I padroni del know how
In particolare Krugman ha dimostrato che l’antica teoria del commercio internazionale (quella di David Ricardo, 1817) basata sui cosiddetti costi comparati, con la globalizzazione non funziona più: in che senso? La teoria tradizionale del commercio affermava che ogni Paese doveva specializzarsi nella produzione nella quale aveva un vantaggio relativo: il carbone per il Belgio, la lana per l’Inghilterra. Inoltre, si dimostrava che all’Inghilterra conveniva specializzarsi nella lana anche se in termini assoluti le sarebbe convenuto produrre anche il carbone in patria. È la stessa teoria, ancora valida, che consiglia ad un avvocato che è anche un buon dattilografo, di assumere una segretaria, anche se più lenta di lui, poiché il tempo che egli risparmia non battendo a macchina lo può usare in modo più produttivo.

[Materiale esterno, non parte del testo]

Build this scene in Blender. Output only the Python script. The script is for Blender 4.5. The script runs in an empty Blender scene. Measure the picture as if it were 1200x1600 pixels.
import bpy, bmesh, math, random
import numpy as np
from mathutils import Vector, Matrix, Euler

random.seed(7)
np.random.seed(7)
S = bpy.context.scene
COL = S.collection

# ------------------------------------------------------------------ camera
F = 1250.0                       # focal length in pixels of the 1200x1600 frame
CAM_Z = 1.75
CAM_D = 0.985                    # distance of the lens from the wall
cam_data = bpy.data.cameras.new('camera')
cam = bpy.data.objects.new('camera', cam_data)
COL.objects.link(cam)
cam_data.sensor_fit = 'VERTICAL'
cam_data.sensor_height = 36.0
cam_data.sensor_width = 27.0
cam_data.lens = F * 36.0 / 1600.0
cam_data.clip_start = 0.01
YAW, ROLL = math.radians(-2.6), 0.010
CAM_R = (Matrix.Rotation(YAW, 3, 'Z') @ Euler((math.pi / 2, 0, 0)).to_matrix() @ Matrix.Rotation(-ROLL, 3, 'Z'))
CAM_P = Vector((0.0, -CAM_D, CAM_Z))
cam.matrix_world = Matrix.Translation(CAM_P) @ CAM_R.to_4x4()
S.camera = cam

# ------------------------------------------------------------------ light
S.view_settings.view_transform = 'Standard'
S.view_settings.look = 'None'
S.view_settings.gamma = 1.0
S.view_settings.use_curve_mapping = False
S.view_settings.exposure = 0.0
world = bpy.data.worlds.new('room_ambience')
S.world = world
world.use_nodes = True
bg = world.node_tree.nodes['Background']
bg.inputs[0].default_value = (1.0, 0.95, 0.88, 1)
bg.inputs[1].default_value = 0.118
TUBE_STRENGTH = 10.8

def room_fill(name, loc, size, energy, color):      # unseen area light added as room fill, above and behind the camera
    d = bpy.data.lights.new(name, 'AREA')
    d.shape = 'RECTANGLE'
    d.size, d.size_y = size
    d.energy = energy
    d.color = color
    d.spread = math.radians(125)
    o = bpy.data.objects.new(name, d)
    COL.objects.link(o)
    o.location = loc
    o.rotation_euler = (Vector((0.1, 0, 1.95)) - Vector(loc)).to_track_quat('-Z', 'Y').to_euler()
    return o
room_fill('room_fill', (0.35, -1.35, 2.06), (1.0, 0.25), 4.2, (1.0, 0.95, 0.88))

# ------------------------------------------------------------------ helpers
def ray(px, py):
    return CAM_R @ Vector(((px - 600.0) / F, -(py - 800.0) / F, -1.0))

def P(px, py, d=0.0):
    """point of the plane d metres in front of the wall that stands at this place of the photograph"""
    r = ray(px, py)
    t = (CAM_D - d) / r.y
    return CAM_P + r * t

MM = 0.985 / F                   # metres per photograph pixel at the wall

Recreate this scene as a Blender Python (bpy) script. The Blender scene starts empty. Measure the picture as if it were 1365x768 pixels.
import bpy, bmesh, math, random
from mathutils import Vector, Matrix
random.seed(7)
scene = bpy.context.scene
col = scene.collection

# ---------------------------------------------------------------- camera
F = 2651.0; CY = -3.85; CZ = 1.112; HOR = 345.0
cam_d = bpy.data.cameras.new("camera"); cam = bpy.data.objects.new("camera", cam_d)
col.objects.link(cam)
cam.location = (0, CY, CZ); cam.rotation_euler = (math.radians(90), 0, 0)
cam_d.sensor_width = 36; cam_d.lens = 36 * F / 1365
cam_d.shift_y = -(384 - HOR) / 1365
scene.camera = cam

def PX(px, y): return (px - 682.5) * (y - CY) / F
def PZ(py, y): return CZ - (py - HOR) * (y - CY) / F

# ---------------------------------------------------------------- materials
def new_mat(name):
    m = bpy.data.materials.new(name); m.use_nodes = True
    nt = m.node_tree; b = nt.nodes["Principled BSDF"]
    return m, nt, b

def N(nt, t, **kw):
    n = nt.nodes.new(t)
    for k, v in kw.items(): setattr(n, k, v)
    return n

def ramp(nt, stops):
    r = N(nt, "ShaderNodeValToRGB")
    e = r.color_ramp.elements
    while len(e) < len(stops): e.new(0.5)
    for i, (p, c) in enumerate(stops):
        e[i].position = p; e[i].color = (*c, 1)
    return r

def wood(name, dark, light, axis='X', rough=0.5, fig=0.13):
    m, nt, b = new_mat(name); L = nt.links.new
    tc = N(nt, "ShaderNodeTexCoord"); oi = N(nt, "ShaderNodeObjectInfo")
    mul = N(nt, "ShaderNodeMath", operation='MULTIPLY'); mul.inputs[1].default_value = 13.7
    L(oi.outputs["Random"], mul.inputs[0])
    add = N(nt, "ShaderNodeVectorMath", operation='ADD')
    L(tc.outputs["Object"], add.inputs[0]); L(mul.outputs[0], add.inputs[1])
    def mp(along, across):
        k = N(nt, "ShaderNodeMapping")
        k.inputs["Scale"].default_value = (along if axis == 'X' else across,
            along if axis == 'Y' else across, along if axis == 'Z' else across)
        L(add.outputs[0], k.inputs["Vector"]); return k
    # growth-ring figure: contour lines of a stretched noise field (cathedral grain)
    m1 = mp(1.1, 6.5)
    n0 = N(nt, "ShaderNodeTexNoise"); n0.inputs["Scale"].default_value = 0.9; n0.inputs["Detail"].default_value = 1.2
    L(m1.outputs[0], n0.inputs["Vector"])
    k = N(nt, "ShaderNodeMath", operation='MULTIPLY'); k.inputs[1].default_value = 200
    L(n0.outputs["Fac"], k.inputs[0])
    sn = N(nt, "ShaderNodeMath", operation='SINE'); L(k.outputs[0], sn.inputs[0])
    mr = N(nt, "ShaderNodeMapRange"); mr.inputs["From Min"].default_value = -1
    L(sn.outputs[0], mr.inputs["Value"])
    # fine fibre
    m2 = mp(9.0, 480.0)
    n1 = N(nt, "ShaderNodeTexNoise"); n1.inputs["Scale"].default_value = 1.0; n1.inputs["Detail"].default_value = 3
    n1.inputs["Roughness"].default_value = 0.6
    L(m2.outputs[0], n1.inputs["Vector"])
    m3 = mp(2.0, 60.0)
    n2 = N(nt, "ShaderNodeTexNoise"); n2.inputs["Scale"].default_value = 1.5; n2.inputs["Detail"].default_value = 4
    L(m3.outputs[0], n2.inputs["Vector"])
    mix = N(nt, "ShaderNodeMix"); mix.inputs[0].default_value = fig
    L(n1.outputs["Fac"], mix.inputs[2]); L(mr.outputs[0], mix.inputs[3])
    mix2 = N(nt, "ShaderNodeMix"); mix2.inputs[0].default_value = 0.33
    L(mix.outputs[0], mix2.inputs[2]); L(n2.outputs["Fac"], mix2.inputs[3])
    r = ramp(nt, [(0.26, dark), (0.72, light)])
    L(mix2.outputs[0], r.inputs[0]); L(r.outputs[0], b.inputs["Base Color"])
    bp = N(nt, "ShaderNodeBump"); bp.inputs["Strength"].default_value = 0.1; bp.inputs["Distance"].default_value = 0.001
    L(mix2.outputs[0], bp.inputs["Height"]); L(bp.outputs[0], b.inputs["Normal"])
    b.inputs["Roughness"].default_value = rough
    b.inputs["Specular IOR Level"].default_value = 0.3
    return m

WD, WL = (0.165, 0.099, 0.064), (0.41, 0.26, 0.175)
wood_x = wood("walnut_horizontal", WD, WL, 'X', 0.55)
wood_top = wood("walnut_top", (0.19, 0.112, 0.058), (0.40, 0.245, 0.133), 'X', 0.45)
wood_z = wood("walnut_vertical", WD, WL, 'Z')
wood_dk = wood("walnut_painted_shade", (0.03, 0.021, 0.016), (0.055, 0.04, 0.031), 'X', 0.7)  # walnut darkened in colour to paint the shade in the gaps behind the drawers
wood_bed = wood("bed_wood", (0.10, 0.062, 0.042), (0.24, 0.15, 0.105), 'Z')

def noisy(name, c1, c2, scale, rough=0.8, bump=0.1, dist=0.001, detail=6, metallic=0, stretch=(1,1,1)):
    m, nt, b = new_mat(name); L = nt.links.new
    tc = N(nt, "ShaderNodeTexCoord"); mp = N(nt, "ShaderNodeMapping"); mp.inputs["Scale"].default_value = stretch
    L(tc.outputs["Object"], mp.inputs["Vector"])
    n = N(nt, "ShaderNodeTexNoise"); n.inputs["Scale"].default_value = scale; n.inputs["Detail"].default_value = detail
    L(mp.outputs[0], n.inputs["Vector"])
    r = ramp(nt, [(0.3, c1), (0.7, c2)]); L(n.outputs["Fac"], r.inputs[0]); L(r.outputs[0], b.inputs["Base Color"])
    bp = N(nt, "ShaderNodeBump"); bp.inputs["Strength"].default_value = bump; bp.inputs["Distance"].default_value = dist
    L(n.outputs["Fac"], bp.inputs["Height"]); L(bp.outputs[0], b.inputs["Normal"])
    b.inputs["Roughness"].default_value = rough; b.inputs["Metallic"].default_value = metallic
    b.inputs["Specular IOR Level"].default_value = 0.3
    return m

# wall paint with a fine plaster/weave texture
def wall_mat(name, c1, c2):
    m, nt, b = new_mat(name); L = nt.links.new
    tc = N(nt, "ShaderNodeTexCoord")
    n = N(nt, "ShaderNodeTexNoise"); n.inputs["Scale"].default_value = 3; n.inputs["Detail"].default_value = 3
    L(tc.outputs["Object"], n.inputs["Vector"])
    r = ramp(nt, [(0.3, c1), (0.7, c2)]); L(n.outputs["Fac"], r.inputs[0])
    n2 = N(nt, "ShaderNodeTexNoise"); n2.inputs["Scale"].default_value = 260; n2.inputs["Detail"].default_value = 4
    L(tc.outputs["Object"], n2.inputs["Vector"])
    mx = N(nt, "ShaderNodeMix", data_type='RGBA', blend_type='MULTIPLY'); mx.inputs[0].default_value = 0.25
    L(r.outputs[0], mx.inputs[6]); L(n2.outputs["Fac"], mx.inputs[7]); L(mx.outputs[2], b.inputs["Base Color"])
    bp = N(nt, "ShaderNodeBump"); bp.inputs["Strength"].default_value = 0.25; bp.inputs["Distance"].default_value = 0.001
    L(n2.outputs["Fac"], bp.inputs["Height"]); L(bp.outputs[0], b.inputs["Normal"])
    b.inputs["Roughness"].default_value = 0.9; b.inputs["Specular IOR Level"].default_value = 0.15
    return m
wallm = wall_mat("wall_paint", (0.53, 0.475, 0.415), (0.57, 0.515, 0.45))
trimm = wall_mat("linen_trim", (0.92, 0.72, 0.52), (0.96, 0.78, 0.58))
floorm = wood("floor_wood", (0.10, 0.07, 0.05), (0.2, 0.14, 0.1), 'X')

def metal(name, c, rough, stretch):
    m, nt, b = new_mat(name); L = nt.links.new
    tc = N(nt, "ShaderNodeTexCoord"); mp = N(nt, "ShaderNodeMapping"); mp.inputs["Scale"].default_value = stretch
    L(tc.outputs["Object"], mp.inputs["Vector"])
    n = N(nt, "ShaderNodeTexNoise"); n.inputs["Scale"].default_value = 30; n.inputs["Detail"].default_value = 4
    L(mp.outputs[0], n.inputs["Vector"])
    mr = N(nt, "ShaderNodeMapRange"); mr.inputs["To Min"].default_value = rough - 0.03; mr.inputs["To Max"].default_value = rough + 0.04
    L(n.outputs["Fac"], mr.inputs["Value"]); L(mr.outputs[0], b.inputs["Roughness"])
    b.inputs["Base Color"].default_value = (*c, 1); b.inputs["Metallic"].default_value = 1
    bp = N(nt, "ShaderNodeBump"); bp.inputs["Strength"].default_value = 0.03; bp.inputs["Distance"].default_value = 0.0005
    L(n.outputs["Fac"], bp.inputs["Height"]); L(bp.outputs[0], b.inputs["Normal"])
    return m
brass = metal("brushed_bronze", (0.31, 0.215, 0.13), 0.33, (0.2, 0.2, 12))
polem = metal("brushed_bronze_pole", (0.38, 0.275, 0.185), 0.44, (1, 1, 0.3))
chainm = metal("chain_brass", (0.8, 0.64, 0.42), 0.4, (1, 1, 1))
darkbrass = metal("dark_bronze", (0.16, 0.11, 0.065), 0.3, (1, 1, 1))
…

Questo antico meccanismo entra in crisi con la globalizzazione, con la mobilità dei lavoratori, con la riduzione dei costi di trasporto, e con la complessificazione dei gusti dei cittadini. Così osserviamo che i Paesi più sviluppati in tecnologia tendono a scambiare tra di loro e ad emarginare sempre più i Paesi meno avanzati: Germania e Italia, ad esempio, esportano e importano auto l’una dall’altra, un fenomeno che accompagna, e in parte controbilancia, la tendenza delle imprese a delocalizzare. Da qui deriva la concentrazione anche geografica delle imprese in luoghi dove il know-how, il “capitale umano” e le informazioni sono concentrate, soprattutto in alcune grandi città (Londra, New York, Hong Kong?). La geografia, anche in un mondo sempre più omogeneo e fatto di non-luoghi, è ancora importante!

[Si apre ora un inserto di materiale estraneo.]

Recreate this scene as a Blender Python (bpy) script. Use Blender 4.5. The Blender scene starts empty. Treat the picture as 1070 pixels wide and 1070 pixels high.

Certo l’economia ha bisogno anche di modelli matematici e di teoria dei giochi (che tra l’altro Krugman usa e conosce bene), ma ben vengano economisti che ci spieghino la crescita delle città, il commercio internazionale, la dinamica delle grandi imprese: sono faccende, non solo economiche, da cui dipende direttamente la qualità della nostra vita.